**Exercise:** Pictures do not belong in the copy, so please give every entry below again exactly.

⟨

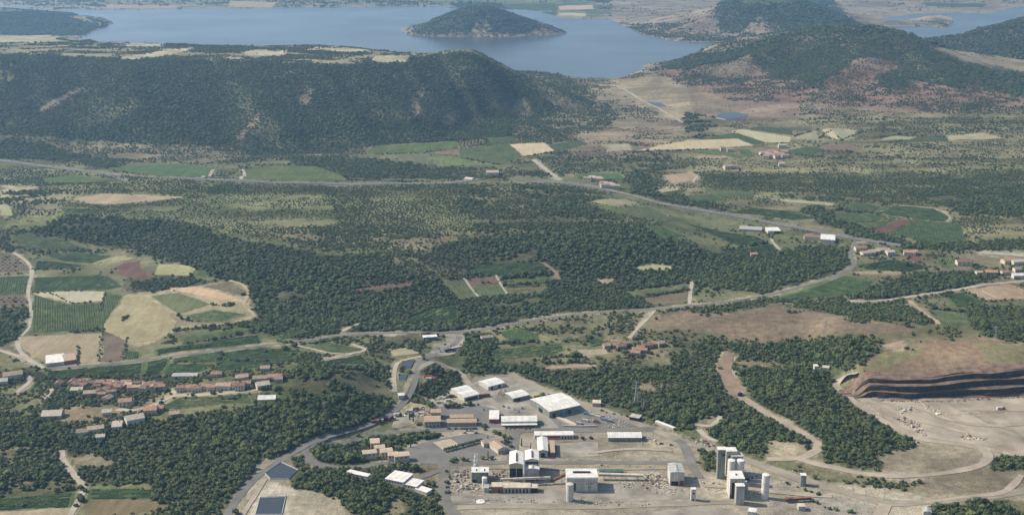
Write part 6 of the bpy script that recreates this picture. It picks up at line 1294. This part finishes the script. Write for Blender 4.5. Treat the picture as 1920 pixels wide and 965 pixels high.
NAMES = {0: ('scrub', 'thin scrub scattered over the open ground'), 1: ('bushes', 'dark bushes dotted over the country beyond the lake'), 2: ('woodland', 'dark woodland on the low headland left of the lake'),
 3: ('scrub', 'sparse shrubs on the reddish plain between the lake and the valley'), 4: ('woodland', 'woodland and brush on the hill behind the right end of the lake'), 5: ('woodland', 'woodland covering the cone-shaped hill standing in the lake'),
 6: ('woodland', 'woodland on the top and flanks of the broad hill at the right'), 7: ('woodland', 'woodland on the hill at the far right edge'), 8: ('woodland', 'dense dark woodland on the long slope of the flat-topped ridge'),
 9: ('bushes', 'trees and hedges among pale meadows on the flat top of the ridge'), 10: ('woodland', 'hedges and riverside trees in the valley below the ridge'), 11: ('woodland', 'trees between the valley fields near the motorway bend'),
 12: ('scrub', 'scrub, hedges and riverside trees over the plain at the right'), 13: ('scrub', 'scrub on the open plateau below the motorway'), 14: ('woodland', 'dense woodland across the middle of the picture above the main road'),
 15: ('bushes', 'hedges among the fields at the left'), 16: ('bushes', 'garden trees and bushes around the left village'), 17: ('woodland', 'dense dark oak wood below and beside the left village'), 18: ('woodland', 'loose oak wood at the lower left corner'),
 19: ('woodland', 'trees and hedges between the main road and the works'), 20: ('woodland', 'wood in front of the bare hill above the quarry'), 21: ('woodland', 'dense wood either side of the dirt haul road'), 22: ('bushes', 'scattered bushes on the factory ground'),
 23: ('woodland', 'small woods around the road bend and housing blocks'), 24: ('woodland', 'wood around the settling ponds at the bottom'), 25: ('bushes', 'bushes on the spoil ground around the quarry')}
rest = ~single
for r_ in range(26):
    k = rest & (T[:, 4].astype(int) == r_)
    if k.sum() == 0: continue
    nm, lb = NAMES[r_]; scatter(nm, T[k, :3]-np.array([0, 0, .15]), size[k], kindex(ki[k]), lb, 'trees')

# ------------------------------------------------------------------ haze: the air of the whole valley
hm = bpy.data.materials.new('haze'); hm.use_nodes = True; n = hm.node_tree.nodes
for x in list(n):
    if x.type == 'BSDF_PRINCIPLED': n.remove(x)
pv = n.new('ShaderNodeVolumePrincipled'); pv.inputs['Density'].default_value = HAZE_DENS; pv.inputs['Color'].default_value = (.36, .64, 1.0, 1); pv.inputs['Anisotropy'].default_value = .4
hm.node_tree.links.new(pv.outputs[0], [x for x in n if x.type == 'OUTPUT_MATERIAL'][0].inputs['Volume'])
mb = MB(); mb.box(-14500, 14500, -900, 17500, -30, 560); mb.build('haze', hm, kind='stuff', label='thin blue summer haze filling the valley air', cat='haze')
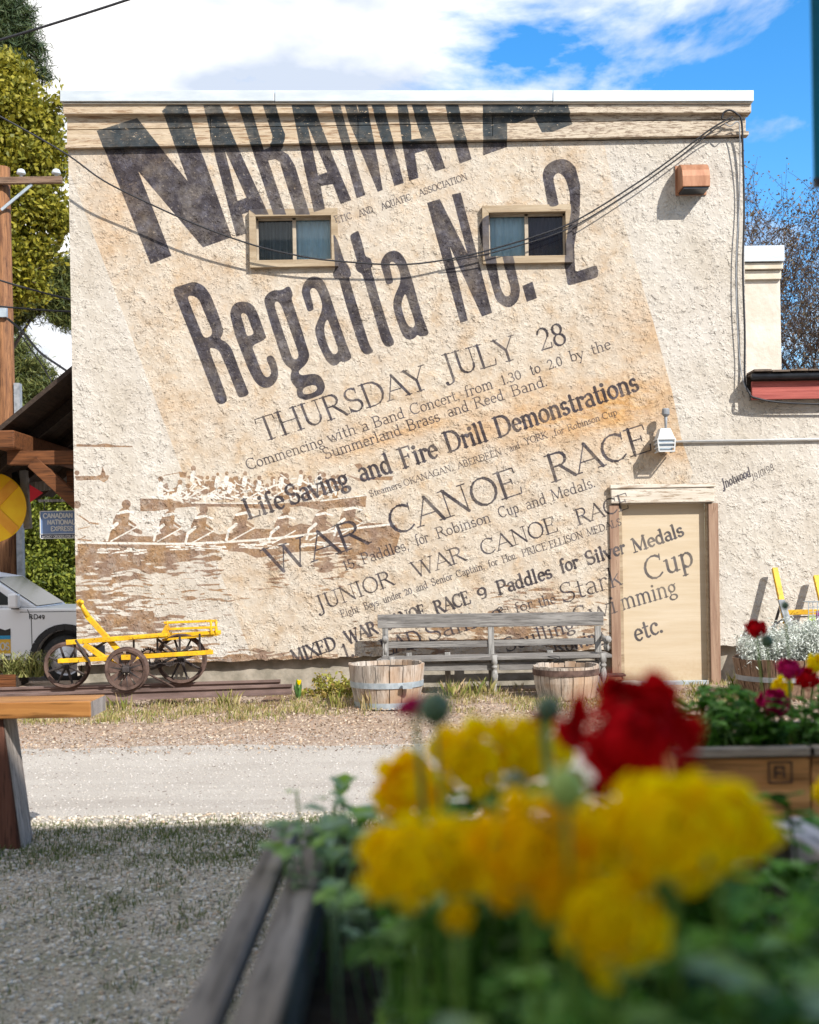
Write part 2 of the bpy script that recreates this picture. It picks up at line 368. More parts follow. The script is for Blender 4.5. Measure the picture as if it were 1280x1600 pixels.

⟩

**Output:**
Write part 6 of the bpy script that recreates this picture. It picks up at line 1294. This part finishes the script. Write for Blender 4.5. Treat the picture as 1920 pixels wide and 965 pixels high.
NAMES = {0: ('scrub', 'thin scrub scattered over the open ground'), 1: ('bushes', 'dark bushes dotted over the country beyond the lake'), 2: ('woodland', 'dark woodland on the low headland left of the lake'),
 3: ('scrub', 'sparse shrubs on the reddish plain between the lake and the valley'), 4: ('woodland', 'woodland and brush on the hill behind the right end of the lake'), 5: ('woodland', 'woodland covering the cone-shaped hill standing in the lake'),
 6: ('woodland', 'woodland on the top and flanks of the broad hill at the right'), 7: ('woodland', 'woodland on the hill at the far right edge'), 8: ('woodland', 'dense dark woodland on the long slope of the flat-topped ridge'),
 9: ('bushes', 'trees and hedges among pale meadows on the flat top of the ridge'), 10: ('woodland', 'hedges and riverside trees in the valley below the ridge'), 11: ('woodland', 'trees between the valley fields near the motorway bend'),
 12: ('scrub', 'scrub, hedges and riverside trees over the plain at the right'), 13: ('scrub', 'scrub on the open plateau below the motorway'), 14: ('woodland', 'dense woodland across the middle of the picture above the main road'),
 15: ('bushes', 'hedges among the fields at the left'), 16: ('bushes', 'garden trees and bushes around the left village'), 17: ('woodland', 'dense dark oak wood below and beside the left village'), 18: ('woodland', 'loose oak wood at the lower left corner'),
 19: ('woodland', 'trees and hedges between the main road and the works'), 20: ('woodland', 'wood in front of the bare hill above the quarry'), 21: ('woodland', 'dense wood either side of the dirt haul road'), 22: ('bushes', 'scattered bushes on the factory ground'),
 23: ('woodland', 'small woods around the road bend and housing blocks'), 24: ('woodland', 'wood around the settling ponds at the bottom'), 25: ('bushes', 'bushes on the spoil ground around the quarry')}
rest = ~single
for r_ in range(26):
    k = rest & (T[:, 4].astype(int) == r_)
    if k.sum() == 0: continue
    nm, lb = NAMES[r_]; scatter(nm, T[k, :3]-np.array([0, 0, .15]), size[k], kindex(ki[k]), lb, 'trees')

# ------------------------------------------------------------------ haze: the air of the whole valley
hm = bpy.data.materials.new('haze'); hm.use_nodes = True; n = hm.node_tree.nodes
for x in list(n):
    if x.type == 'BSDF_PRINCIPLED': n.remove(x)
pv = n.new('ShaderNodeVolumePrincipled'); pv.inputs['Density'].default_value = HAZE_DENS; pv.inputs['Color'].default_value = (.36, .64, 1.0, 1); pv.inputs['Anisotropy'].default_value = .4
hm.node_tree.links.new(pv.outputs[0], [x for x in n if x.type == 'OUTPUT_MATERIAL'][0].inputs['Volume'])
mb = MB(); mb.box(-14500, 14500, -900, 17500, -30, 560); mb.build('haze', hm, kind='stuff', label='thin blue summer haze filling the valley air', cat='haze')
Write part 2 of the bpy script that recreates this picture. It picks up at line 368. More parts follow. The script is for Blender 4.5. Measure the picture as if it were 1280x1600 pixels.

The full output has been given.